§ What you have to do
Emit a verbatim copy of the lines below from the line with "Write the bpy" through the line with "from mathutils import Vector, Matrix, noise", excluding pictures and everything outside that range.

Records with scene code

* * * * *

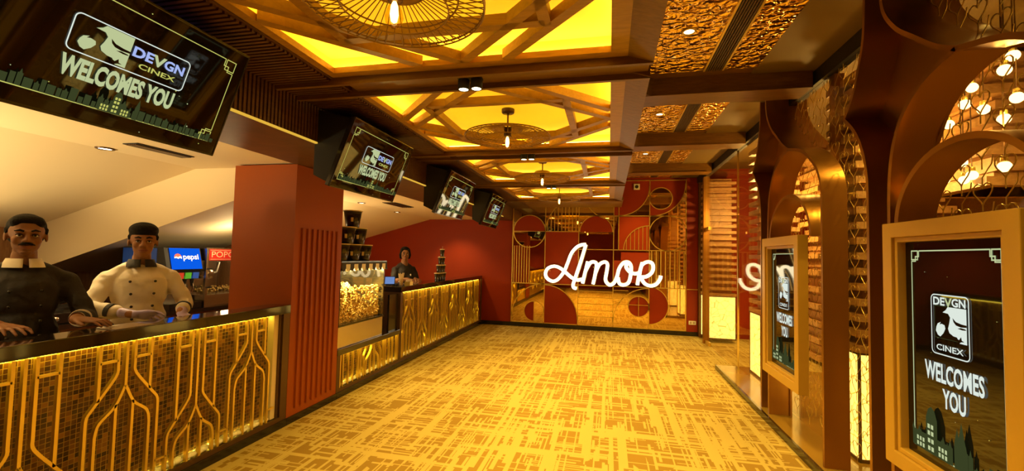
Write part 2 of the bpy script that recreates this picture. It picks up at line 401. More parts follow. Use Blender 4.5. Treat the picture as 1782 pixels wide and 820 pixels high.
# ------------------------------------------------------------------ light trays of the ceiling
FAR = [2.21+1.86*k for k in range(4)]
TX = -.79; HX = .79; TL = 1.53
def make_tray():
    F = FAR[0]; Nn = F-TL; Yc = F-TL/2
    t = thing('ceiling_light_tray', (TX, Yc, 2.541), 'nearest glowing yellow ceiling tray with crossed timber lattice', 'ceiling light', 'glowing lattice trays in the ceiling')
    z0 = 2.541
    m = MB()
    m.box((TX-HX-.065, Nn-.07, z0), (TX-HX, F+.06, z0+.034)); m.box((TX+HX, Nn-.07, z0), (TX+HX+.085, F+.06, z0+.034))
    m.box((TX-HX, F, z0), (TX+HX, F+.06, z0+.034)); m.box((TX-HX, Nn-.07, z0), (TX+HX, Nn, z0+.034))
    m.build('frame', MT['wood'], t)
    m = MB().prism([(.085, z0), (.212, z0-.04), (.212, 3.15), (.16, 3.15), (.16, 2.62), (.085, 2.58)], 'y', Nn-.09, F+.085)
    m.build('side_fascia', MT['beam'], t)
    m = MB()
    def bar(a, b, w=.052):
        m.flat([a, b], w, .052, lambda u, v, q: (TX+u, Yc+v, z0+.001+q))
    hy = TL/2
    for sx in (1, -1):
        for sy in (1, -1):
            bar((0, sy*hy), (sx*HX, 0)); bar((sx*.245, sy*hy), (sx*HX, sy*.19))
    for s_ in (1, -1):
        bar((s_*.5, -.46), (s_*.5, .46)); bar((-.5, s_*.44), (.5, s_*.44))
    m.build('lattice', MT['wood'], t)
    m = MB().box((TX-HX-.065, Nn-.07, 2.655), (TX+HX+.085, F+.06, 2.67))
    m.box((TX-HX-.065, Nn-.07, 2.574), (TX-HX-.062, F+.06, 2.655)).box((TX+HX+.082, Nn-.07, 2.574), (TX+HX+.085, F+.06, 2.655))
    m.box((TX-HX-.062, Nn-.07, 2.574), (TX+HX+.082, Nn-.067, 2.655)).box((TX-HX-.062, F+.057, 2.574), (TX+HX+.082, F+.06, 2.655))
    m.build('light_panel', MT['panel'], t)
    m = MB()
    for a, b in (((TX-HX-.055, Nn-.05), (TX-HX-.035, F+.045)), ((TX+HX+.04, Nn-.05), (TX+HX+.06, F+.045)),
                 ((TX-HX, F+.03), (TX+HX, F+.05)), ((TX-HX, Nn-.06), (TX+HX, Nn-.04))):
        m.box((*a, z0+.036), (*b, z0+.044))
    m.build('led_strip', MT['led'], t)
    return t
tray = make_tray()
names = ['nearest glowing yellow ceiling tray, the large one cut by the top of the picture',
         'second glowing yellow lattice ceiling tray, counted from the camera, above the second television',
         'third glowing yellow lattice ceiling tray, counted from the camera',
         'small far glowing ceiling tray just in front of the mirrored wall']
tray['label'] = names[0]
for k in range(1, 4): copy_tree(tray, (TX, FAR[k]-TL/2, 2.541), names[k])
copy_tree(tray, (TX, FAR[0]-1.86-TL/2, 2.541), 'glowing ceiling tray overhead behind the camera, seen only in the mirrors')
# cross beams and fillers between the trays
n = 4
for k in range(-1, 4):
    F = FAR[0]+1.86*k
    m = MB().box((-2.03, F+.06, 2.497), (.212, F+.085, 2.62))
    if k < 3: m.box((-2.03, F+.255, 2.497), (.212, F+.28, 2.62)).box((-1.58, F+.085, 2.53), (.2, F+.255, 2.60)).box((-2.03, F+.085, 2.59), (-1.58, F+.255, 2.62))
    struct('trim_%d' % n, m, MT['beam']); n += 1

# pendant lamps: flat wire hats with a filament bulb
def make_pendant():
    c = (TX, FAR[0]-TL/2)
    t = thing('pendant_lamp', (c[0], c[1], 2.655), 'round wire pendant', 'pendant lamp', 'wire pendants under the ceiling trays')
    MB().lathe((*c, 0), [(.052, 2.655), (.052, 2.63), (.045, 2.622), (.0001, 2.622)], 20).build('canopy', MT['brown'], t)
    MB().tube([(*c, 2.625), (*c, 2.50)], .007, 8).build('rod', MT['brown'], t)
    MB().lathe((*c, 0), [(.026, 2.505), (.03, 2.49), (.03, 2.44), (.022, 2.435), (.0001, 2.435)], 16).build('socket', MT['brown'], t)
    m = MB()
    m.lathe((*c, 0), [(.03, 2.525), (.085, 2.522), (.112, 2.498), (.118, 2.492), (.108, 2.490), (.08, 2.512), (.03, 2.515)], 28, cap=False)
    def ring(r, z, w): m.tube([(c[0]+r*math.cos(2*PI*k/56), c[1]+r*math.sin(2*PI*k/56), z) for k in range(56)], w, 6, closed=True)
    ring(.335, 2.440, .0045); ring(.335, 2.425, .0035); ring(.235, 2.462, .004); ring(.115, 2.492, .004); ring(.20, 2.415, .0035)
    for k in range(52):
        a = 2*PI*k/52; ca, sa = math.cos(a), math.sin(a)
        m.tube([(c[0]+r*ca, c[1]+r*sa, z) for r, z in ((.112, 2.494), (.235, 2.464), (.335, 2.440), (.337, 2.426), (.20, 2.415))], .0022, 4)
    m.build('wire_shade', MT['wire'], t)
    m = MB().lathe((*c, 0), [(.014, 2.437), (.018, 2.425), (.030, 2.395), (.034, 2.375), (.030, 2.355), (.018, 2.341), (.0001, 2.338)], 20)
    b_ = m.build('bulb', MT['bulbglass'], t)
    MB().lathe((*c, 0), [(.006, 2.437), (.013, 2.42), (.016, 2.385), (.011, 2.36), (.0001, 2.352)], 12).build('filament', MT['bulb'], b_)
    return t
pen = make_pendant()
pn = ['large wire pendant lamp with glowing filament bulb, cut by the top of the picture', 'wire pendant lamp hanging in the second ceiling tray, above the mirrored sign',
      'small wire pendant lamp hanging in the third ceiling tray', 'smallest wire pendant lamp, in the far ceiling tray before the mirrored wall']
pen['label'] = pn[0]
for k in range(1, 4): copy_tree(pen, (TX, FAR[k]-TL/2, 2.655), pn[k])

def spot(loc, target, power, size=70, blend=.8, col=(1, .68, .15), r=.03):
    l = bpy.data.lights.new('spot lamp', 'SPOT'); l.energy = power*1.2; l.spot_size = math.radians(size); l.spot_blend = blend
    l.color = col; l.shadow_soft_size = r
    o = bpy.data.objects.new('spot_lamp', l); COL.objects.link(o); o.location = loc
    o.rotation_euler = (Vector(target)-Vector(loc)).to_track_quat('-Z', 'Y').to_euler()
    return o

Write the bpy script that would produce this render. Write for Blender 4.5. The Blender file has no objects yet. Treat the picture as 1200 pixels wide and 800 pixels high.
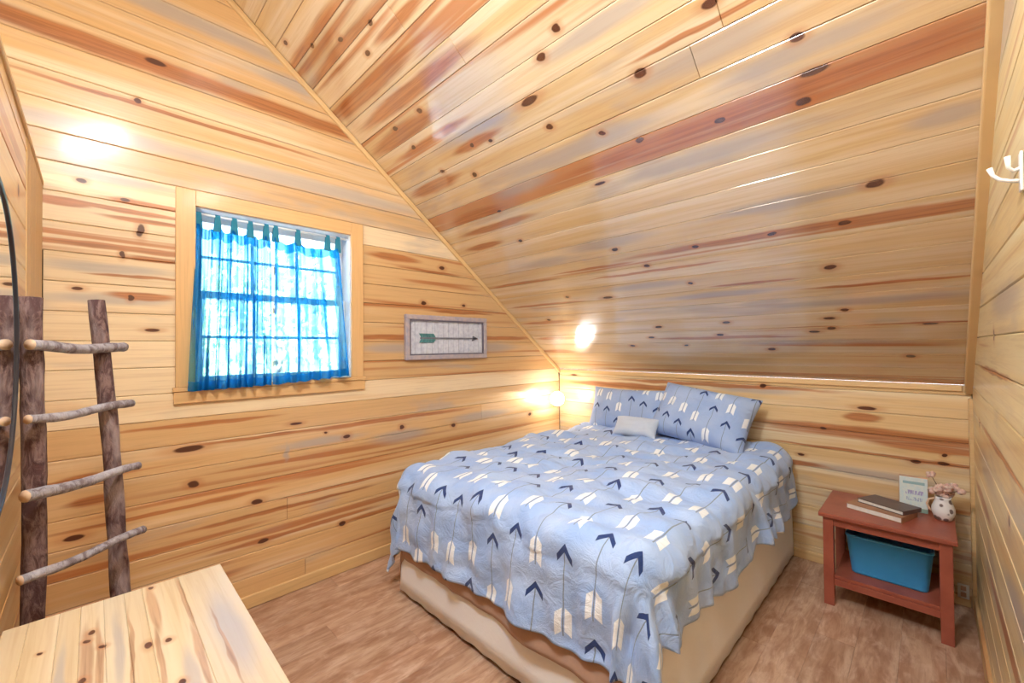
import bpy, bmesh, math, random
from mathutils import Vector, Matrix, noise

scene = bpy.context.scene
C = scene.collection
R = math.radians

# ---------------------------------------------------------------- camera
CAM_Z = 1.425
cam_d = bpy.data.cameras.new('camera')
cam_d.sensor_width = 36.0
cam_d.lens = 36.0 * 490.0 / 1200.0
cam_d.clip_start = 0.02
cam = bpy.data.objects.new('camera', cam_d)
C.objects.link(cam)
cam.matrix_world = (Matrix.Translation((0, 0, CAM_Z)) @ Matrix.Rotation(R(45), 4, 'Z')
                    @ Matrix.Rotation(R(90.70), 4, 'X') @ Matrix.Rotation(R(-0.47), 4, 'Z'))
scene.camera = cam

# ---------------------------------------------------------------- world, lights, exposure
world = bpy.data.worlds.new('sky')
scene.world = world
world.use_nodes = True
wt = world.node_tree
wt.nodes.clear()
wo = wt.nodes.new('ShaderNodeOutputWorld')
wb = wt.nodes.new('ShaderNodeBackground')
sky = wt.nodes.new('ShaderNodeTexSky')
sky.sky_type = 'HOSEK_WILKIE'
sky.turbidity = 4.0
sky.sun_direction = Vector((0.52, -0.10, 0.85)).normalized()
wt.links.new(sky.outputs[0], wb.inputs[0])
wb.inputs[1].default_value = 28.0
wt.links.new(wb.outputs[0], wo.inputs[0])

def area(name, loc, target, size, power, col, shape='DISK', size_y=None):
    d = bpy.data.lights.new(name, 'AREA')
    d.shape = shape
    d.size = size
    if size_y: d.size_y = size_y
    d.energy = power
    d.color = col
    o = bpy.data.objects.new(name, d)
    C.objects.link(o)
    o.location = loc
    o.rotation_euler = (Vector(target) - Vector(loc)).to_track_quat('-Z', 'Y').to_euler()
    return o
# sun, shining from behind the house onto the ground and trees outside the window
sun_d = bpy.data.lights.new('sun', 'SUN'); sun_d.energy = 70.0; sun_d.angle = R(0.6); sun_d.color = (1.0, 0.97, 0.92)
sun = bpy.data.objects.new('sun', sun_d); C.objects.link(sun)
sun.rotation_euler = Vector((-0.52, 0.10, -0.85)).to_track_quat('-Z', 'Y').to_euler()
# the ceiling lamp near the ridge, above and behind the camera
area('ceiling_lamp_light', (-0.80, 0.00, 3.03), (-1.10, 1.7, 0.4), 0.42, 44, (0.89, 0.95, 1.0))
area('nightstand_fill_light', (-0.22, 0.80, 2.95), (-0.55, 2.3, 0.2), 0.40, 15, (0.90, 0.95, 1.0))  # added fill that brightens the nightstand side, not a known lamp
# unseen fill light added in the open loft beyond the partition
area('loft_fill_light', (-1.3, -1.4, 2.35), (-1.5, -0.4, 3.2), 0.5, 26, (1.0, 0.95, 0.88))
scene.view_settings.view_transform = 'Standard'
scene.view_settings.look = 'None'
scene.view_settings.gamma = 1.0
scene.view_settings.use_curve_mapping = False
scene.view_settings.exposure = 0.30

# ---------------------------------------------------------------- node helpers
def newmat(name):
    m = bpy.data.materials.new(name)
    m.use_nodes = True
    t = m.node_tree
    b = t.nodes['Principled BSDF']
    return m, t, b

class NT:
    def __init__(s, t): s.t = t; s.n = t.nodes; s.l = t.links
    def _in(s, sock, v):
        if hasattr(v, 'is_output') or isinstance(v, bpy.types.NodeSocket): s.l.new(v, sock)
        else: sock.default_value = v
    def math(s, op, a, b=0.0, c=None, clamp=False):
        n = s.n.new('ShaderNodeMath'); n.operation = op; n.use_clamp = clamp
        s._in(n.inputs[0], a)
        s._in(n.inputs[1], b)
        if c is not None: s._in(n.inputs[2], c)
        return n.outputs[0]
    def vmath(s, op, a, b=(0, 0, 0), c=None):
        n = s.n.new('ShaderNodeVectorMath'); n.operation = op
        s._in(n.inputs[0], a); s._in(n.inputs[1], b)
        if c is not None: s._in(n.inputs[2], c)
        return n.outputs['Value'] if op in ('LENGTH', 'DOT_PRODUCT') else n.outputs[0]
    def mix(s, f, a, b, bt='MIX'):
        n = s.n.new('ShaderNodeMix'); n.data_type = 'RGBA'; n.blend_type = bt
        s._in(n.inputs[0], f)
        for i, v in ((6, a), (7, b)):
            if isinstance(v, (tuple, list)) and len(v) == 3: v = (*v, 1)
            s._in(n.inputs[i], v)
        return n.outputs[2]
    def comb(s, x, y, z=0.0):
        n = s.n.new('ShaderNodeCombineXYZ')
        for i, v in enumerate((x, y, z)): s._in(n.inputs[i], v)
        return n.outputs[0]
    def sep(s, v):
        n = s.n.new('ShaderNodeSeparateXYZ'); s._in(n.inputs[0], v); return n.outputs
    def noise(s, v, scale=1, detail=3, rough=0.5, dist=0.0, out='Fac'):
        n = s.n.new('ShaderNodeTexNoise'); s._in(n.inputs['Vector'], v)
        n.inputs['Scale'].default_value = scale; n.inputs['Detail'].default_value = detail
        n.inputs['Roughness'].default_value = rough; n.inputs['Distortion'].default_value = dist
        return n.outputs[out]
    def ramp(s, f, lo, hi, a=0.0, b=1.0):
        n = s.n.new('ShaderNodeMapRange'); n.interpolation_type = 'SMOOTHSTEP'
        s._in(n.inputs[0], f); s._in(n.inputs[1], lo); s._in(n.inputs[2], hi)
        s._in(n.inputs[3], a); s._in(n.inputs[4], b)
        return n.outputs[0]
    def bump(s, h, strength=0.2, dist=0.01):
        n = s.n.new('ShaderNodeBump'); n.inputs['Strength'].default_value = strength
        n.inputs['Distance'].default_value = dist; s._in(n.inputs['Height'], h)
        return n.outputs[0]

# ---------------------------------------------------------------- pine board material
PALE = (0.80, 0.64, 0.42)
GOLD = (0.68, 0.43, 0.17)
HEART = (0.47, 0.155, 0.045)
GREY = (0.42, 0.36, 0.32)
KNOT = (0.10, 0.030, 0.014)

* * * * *

§ Final result
Write the bpy script that would produce this render. Write for Blender 4.5. The Blender file has no objects yet. Treat the picture as 1200 pixels wide and 800 pixels high.
import bpy, bmesh, math, random
from mathutils import Vector, Matrix, noise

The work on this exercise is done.